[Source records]
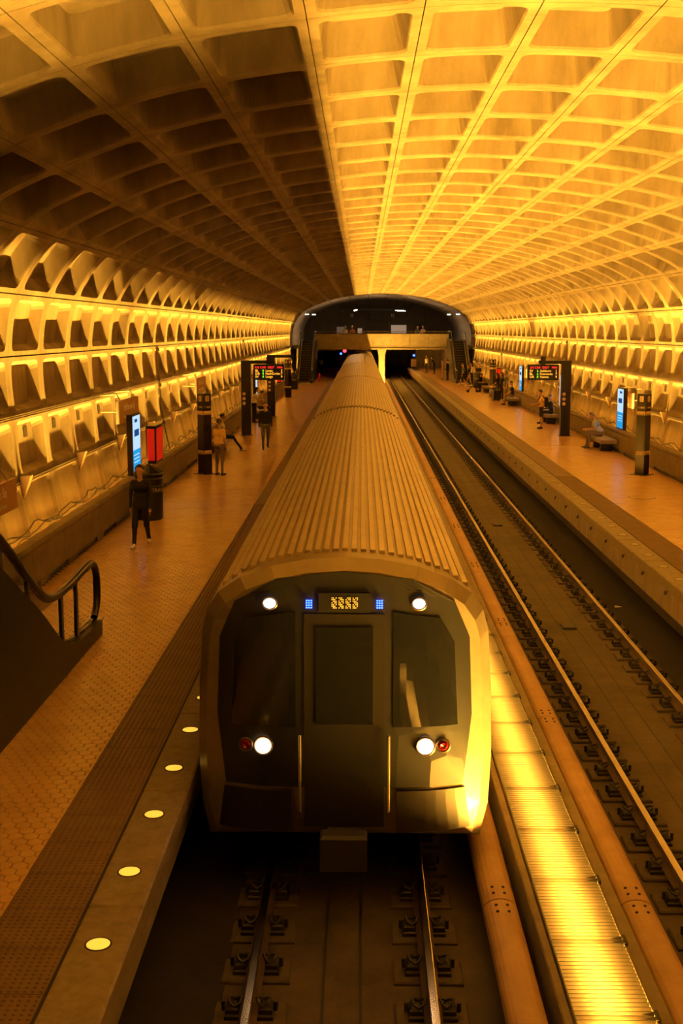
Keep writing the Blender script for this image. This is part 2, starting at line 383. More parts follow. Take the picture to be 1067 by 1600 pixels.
# ------------------------------------------------------------------ light trough between the tracks
tz = .31
tr = thing('light_trough', 'glowing louvered light trough running between the two tracks', 'light', (XC, 0, 0))
for s in (-1, 1):
    a, b = sorted((s * .308, s * (.385 if s < 0 else .43)))
    MB().bbox(a, b, .0, 138, -.24, tz - .02, .012).build('trough_kerb', granite_par, tr)
MB().box(-.308, .308, 0, 138, -.24, .10).build('trough_floor', blade_m, tr)
ML = 1.12; gr = MB(); NB = 19
for k in range(NB):
    y = (k + .5) * ML / NB; h = .004
    gr.add([(-.295, y - .010 - h, tz - .075), (.295, y - .010 - h, tz - .075), (.295, y + .010 - h, tz), (-.295, y + .010 - h, tz),
            (-.295, y - .010 + h, tz - .075), (.295, y - .010 + h, tz - .075), (.295, y + .010 + h, tz), (-.295, y + .010 + h, tz)],
           [(0, 1, 2, 3), (7, 6, 5, 4), (3, 2, 6, 7), (0, 4, 5, 1), (0, 3, 7, 4), (1, 5, 6, 2)])
for s in (-1, 1): gr.box(*sorted((s * .295, s * .306)), .004, ML - .004, tz - .09, tz + .004)
gme = gr.mesh('louver_panel', blade_m)
cl = MB()
for y in (.05, .11):
    cl.add([(.20, y, tz + .004), (.30, y - .025, tz + .004), (.30, y + .025, tz + .004), (.30, y, tz + .03)], [(0, 1, 2), (0, 3, 1), (0, 2, 3), (1, 3, 2)])
cl.bbox(.29, .325, .02, .15, tz - .02, tz + .022, .006)
cme = cl.mesh('louver_clip', iron)
lme = MB().add([(-.11, .03, tz - .14), (.11, .03, tz - .14), (.11, ML - .03, tz - .14), (-.11, ML - .03, tz - .14)], [(0, 1, 2, 3)]).mesh('trough_lamp', lamp_c)
y = .3; i = 0
while y < 136.5:
    link('louver_panel', gme, tr, (0, y, 0)); link('trough_lamp', lme, tr, (0, y, 0))
    if y < 60: link('louver_clip', cme, tr, (0, y, 0))
    y += ML
# ------------------------------------------------------------------ platforms
SL = 2.35
def hex_tile(r, h0, h1):
    m = MB(); a = [pi / 6 + pi / 3 * k for k in range(6)]
    v = [(r * cos(t), r * sin(t), h0) for t in a] + [(r * cos(t), r * sin(t), h1 - .004) for t in a] + [(r * .94 * cos(t), r * .94 * sin(t), h1) for t in a]
    f = [(i, (i + 1) % 6, 6 + (i + 1) % 6, 6 + i) for i in range(6)] + [(6 + i, 6 + (i + 1) % 6, 12 + (i + 1) % 6, 12 + i) for i in range(6)] + [(12, 13, 14, 15, 16, 17)]
    return m.add(v, f)
dome = MB(); TT = .60
dome.box(-TT / 2 + .004, TT / 2 - .004, .004, TT - .004, -.02, .0)
for i in range(11):
    for j in range(11):
        cx_, cy_ = -TT / 2 + (i + .5) * TT / 11, (j + .5) * TT / 11
        dome.add([(cx_ + .015 * cos(q), cy_ + .015 * sin(q), 0) for q in [pi / 3 * k for k in range(6)]] + [(cx_ + .009 * cos(q), cy_ + .009 * sin(q), .008) for q in [pi / 3 * k for k in range(6)]],
                 [(k, (k + 1) % 6, 6 + (k + 1) % 6, 6 + k) for k in range(6)] + [(6, 7, 8, 9, 10, 11)])
dome_me = dome.mesh('tactile_tile', tactile_m)
flat_me = MB().box(-TT / 2 + .006, TT / 2 - .006, .006, TT - .006, -.02, .004).mesh('tactile_tile', tactile_m)
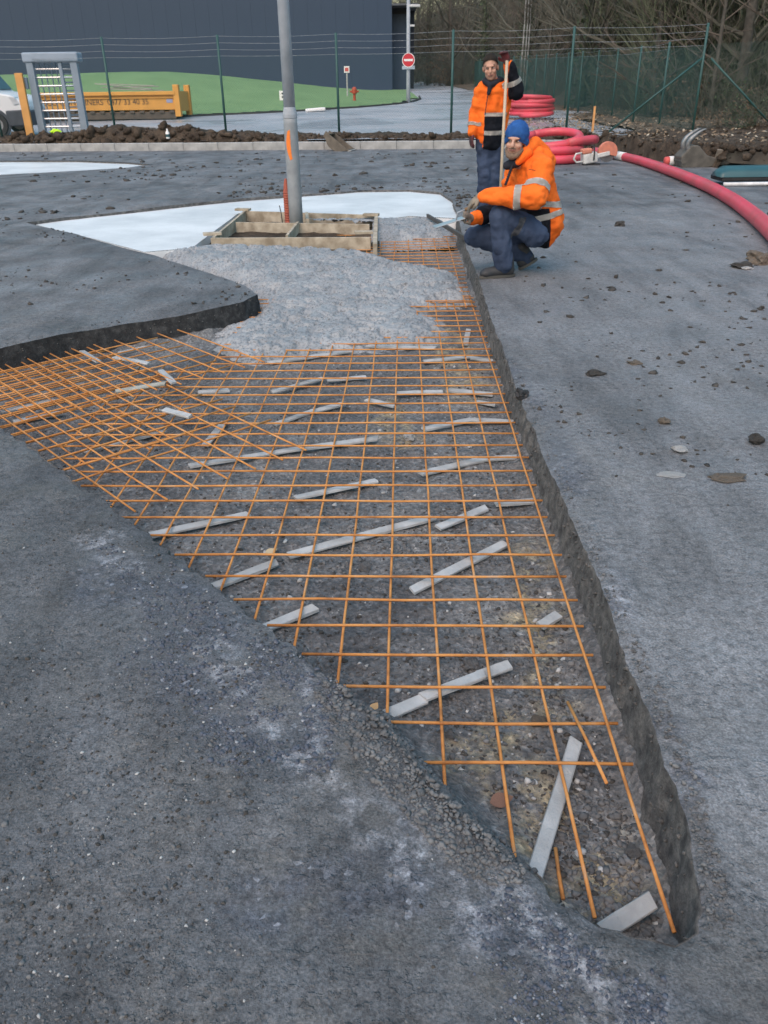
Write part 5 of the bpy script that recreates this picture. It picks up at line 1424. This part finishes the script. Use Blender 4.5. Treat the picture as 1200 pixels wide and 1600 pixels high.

Written instruction — All of the material above should be reproduced exactly, except the pictures.

Full solution —
Keep writing the Blender script for this image. This is part 2, starting at line 383. More parts follow. Take the picture to be 1067 by 1600 pixels.
# ------------------------------------------------------------------ light trough between the tracks
tz = .31
tr = thing('light_trough', 'glowing louvered light trough running between the two tracks', 'light', (XC, 0, 0))
for s in (-1, 1):
    a, b = sorted((s * .308, s * (.385 if s < 0 else .43)))
    MB().bbox(a, b, .0, 138, -.24, tz - .02, .012).build('trough_kerb', granite_par, tr)
MB().box(-.308, .308, 0, 138, -.24, .10).build('trough_floor', blade_m, tr)
ML = 1.12; gr = MB(); NB = 19
for k in range(NB):
    y = (k + .5) * ML / NB; h = .004
    gr.add([(-.295, y - .010 - h, tz - .075), (.295, y - .010 - h, tz - .075), (.295, y + .010 - h, tz), (-.295, y + .010 - h, tz),
            (-.295, y - .010 + h, tz - .075), (.295, y - .010 + h, tz - .075), (.295, y + .010 + h, tz), (-.295, y + .010 + h, tz)],
           [(0, 1, 2, 3), (7, 6, 5, 4), (3, 2, 6, 7), (0, 4, 5, 1), (0, 3, 7, 4), (1, 5, 6, 2)])
for s in (-1, 1): gr.box(*sorted((s * .295, s * .306)), .004, ML - .004, tz - .09, tz + .004)
gme = gr.mesh('louver_panel', blade_m)
cl = MB()
for y in (.05, .11):
    cl.add([(.20, y, tz + .004), (.30, y - .025, tz + .004), (.30, y + .025, tz + .004), (.30, y, tz + .03)], [(0, 1, 2), (0, 3, 1), (0, 2, 3), (1, 3, 2)])
cl.bbox(.29, .325, .02, .15, tz - .02, tz + .022, .006)
cme = cl.mesh('louver_clip', iron)
lme = MB().add([(-.11, .03, tz - .14), (.11, .03, tz - .14), (.11, ML - .03, tz - .14), (-.11, ML - .03, tz - .14)], [(0, 1, 2, 3)]).mesh('trough_lamp', lamp_c)
y = .3; i = 0
while y < 136.5:
    link('louver_panel', gme, tr, (0, y, 0)); link('trough_lamp', lme, tr, (0, y, 0))
    if y < 60: link('louver_clip', cme, tr, (0, y, 0))
    y += ML
# ------------------------------------------------------------------ platforms
SL = 2.35
def hex_tile(r, h0, h1):
    m = MB(); a = [pi / 6 + pi / 3 * k for k in range(6)]
    v = [(r * cos(t), r * sin(t), h0) for t in a] + [(r * cos(t), r * sin(t), h1 - .004) for t in a] + [(r * .94 * cos(t), r * .94 * sin(t), h1) for t in a]
    f = [(i, (i + 1) % 6, 6 + (i + 1) % 6, 6 + i) for i in range(6)] + [(6 + i, 6 + (i + 1) % 6, 12 + (i + 1) % 6, 12 + i) for i in range(6)] + [(12, 13, 14, 15, 16, 17)]
    return m.add(v, f)
dome = MB(); TT = .60
dome.box(-TT / 2 + .004, TT / 2 - .004, .004, TT - .004, -.02, .0)
for i in range(11):
    for j in range(11):
        cx_, cy_ = -TT / 2 + (i + .5) * TT / 11, (j + .5) * TT / 11
        dome.add([(cx_ + .015 * cos(q), cy_ + .015 * sin(q), 0) for q in [pi / 3 * k for k in range(6)]] + [(cx_ + .009 * cos(q), cy_ + .009 * sin(q), .008) for q in [pi / 3 * k for k in range(6)]],
                 [(k, (k + 1) % 6, 6 + (k + 1) % 6, 6 + k) for k in range(6)] + [(6, 7, 8, 9, 10, 11)])
dome_me = dome.mesh('tactile_tile', tactile_m)
flat_me = MB().box(-TT / 2 + .006, TT / 2 - .006, .006, TT - .006, -.02, .004).mesh('tactile_tile', tactile_m)
Write part 5 of the bpy script that recreates this picture. It picks up at line 1424. This part finishes the script. Use Blender 4.5. Treat the picture as 1200 pixels wide and 1600 pixels high.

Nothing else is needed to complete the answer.